The rest of the day went largely as expected. OG eliminated WG.Unity, but WG.Unity did manage to take the first game on the back of some exceptional Legion Commander play by Chua Soon “KanG” Khong. Digital Chaos eliminated Team NP, much to the chagrin of anime fans everywhere. EternaLEnVy’s absolutely abysmal Timbersaw game in the second game of that series ranks up there in my mind with Artour “Arteezy” Babaev’s infamous Vitaility Boost Ember Spirit game at Starladder IX. His 1/9/0 KDA was one of the worst of the tournament, and it seems that the spirit of Cloud9 is truly alive and well in Team NP.

Ad Finem continued to shock the Dota world in the final series of the night, eliminating Zhang “xiao8” Ning’s LGD.Forever Young squad. Once again, both team’s fans were there in large numbers. Ad Finem continued to excite, once against taking the crowd through all three potential games of the series. This left us with an interesting final four. The two champions, EG and OG, and then Digital Chaos and Ad Finem. Both DC and Ad Finem had something to prove here at Boston. DC were looking to prove that The International 6 wasn’t just a fluke, and Ad Finem were just looking to prove themselves.

The EG/OG series was not particularly exciting. Game 1 was a Naga Siren game and Game 2 was an Alchemist game. I’m just glad Icefrog decided to nerf illusions in the 7.00 patch by giving them a gold and experience bounty. The nerfs to Radiance also give me hope that competitive Dota won’t be dominated by Radiance illusions pushing into the enemy base while the hero is safe in their jungle. Ad Finem vs. DC was honestly not a very exciting or close series, but watching the crowd react to Ad Finem’s win was incredible. The entire theatre was on their feet, even fans of DC, but the Ad Finem players were the most excited people in the entire building.
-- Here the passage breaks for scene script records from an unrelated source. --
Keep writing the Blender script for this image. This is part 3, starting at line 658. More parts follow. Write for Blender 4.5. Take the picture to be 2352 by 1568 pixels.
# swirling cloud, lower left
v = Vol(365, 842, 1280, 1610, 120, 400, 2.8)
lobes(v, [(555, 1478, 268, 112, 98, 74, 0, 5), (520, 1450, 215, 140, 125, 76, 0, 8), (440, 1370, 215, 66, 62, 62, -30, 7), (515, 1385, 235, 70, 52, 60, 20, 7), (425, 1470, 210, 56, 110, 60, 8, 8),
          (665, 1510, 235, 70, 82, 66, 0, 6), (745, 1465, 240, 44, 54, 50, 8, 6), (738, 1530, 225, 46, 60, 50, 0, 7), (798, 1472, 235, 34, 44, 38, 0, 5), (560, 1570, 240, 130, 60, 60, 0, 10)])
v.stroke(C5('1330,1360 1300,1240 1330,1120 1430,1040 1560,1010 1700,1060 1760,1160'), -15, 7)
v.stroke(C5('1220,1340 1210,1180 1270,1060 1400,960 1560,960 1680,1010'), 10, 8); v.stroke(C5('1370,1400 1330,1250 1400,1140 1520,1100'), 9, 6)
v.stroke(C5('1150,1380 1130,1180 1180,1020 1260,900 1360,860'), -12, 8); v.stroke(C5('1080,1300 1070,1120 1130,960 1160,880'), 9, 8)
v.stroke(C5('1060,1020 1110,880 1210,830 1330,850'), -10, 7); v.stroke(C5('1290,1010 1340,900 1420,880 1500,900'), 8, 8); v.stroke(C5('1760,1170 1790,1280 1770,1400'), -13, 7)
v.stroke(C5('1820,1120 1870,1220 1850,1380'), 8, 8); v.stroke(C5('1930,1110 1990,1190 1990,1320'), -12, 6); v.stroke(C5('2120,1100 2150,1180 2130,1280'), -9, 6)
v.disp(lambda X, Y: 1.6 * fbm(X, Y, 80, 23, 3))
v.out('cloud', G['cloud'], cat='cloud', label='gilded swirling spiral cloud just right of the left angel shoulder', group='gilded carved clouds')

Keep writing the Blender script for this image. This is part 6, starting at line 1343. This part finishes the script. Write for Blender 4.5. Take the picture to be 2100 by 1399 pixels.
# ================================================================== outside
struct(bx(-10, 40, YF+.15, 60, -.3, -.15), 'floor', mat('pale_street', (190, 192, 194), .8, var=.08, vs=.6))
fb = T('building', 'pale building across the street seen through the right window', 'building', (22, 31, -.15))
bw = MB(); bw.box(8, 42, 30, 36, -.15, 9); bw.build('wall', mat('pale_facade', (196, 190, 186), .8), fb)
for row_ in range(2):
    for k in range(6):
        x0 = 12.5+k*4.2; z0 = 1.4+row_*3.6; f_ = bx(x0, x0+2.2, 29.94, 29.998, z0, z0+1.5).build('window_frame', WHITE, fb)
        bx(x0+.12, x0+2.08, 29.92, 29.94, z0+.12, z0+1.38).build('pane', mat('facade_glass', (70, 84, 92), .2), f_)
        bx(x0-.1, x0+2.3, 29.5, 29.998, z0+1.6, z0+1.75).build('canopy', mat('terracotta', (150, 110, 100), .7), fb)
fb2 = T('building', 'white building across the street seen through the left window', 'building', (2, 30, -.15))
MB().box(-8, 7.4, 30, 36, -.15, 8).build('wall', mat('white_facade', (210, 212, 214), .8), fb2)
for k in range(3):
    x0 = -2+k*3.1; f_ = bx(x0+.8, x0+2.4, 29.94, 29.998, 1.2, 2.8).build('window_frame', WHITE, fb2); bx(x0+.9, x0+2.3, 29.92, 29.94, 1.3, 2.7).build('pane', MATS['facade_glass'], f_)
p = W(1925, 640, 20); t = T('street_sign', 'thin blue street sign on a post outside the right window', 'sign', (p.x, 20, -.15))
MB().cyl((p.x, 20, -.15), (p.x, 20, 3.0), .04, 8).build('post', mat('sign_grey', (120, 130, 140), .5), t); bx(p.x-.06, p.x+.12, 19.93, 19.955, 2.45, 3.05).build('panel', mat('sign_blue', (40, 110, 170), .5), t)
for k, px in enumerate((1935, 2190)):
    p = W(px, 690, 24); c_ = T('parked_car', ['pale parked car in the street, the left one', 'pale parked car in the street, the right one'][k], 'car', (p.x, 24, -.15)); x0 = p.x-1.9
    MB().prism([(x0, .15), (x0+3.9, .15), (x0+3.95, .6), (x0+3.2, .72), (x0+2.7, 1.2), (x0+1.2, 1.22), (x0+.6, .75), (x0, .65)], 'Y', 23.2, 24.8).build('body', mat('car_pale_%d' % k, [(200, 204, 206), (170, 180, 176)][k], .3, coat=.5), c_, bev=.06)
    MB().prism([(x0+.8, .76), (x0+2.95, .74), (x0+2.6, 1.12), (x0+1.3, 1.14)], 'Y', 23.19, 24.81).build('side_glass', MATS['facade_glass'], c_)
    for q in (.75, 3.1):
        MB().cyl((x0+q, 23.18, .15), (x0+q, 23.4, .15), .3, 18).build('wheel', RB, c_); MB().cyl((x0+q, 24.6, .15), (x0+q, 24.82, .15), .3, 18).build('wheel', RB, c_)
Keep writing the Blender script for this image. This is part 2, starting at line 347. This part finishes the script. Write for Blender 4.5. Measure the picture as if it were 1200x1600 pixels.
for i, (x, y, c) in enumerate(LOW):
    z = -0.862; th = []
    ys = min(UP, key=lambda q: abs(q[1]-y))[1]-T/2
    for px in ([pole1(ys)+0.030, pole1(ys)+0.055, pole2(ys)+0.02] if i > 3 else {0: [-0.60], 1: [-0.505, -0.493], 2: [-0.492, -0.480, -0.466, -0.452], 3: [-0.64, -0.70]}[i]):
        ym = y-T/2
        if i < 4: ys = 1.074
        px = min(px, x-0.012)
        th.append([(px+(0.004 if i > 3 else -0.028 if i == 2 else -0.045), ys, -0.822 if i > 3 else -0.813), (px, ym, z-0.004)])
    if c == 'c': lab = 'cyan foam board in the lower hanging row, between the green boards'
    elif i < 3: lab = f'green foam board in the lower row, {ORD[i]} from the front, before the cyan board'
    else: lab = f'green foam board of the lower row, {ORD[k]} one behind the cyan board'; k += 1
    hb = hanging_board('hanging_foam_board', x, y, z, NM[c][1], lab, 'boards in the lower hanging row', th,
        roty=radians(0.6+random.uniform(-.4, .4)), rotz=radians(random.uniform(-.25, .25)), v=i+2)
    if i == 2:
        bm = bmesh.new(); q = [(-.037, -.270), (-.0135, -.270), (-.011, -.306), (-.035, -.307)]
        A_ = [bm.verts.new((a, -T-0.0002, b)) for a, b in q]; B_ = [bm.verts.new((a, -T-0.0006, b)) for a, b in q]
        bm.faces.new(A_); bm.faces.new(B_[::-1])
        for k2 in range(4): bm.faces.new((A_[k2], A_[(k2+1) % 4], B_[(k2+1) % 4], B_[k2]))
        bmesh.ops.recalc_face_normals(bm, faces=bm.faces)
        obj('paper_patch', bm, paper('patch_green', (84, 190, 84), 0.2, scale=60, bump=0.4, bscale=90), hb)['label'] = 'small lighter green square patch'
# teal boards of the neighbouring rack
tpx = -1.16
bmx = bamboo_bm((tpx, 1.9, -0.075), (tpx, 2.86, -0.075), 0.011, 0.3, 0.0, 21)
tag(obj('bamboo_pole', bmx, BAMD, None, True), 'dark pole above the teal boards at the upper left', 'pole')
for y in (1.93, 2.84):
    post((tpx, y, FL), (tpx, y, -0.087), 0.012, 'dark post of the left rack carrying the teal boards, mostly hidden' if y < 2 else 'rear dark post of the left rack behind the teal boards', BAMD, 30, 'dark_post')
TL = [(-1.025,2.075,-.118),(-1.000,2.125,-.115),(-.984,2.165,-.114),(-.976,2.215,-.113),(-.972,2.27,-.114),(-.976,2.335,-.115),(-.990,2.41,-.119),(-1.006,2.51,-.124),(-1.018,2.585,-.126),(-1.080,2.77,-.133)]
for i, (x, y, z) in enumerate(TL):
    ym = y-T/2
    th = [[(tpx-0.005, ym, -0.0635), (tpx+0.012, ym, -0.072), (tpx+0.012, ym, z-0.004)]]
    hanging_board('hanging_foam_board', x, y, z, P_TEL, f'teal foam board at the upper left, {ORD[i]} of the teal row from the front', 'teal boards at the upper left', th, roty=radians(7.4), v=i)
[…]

You could probably count the number of people that predicted an OG vs. Ad Finem final on one hand, but that’s what we got at Boston. The Wang Theater was absolutely packed. The only free seats were at the very top of the theater, which was quite a hike. The crowd there was largely rooting for Ad Finem. Although there were a lot of OG fans in the audience, the chants of “Ad! Finem!” and the Spartan yell from 300 were almost deafening, and it was hard to hear the casters when the crowd really went wild. I could feel the passion of this crowd when the entire room would shake after a big play. The 80-minute Game 3 was one of the most stressful experiences of my life, and after watching I’m really not so worried about my upcoming final exams. When Ad Finem won that game the theatre exploded. It was an absolutely epic game of Dota 2, and probably the best way possible to wave goodbye to the 6.xx era. The final game of the series was comparatively a letdown. OG buckled down in the time between games and decided that it wasn’t going to go to five games. They picked the classic Sven and Invoker combination along with Jesse “JerAx” Vainikka on Earth Spirit, the hero that made him famous. It was a relatively one-sided affair, especially compared to the last game. Ad Finem’s Lifestealer and Templar Assassin got shut down by Warcry, and OG’s teamfight was much stronger.

OG added an extremely impressive third major championship to their belt. This win is made even more impressive by the fact that OG recently changed three players, and Anathan “Ana” Pham only started playing competitively earlier this year. Ad Finem’s run through the Boston Major was extremely impressive, despite not being able to take it all the way. They eliminated Newbee, LGD.Forever Young and Digtial Chaos all on their way to the finals. I would have called all three of those wins an upset at the time, but not anymore. Ad Finem are going to be a team to fear going into the future, which means they are going to have to adapt to being heavily studied by other teams. Picks like Verros “Maybe Next Time” Apostolos’ Bounty Hunter or Madara’s Morphling aren’t going to be so easy for them to get their hands on in the future.

The Boston Major was a very fitting send off to patch 6.88, the longest and probably most widely enjoyed patch in Dota history. What the future holds is unknown, but from the patch notes released today it looks like we will be in for some drastic and exciting changes.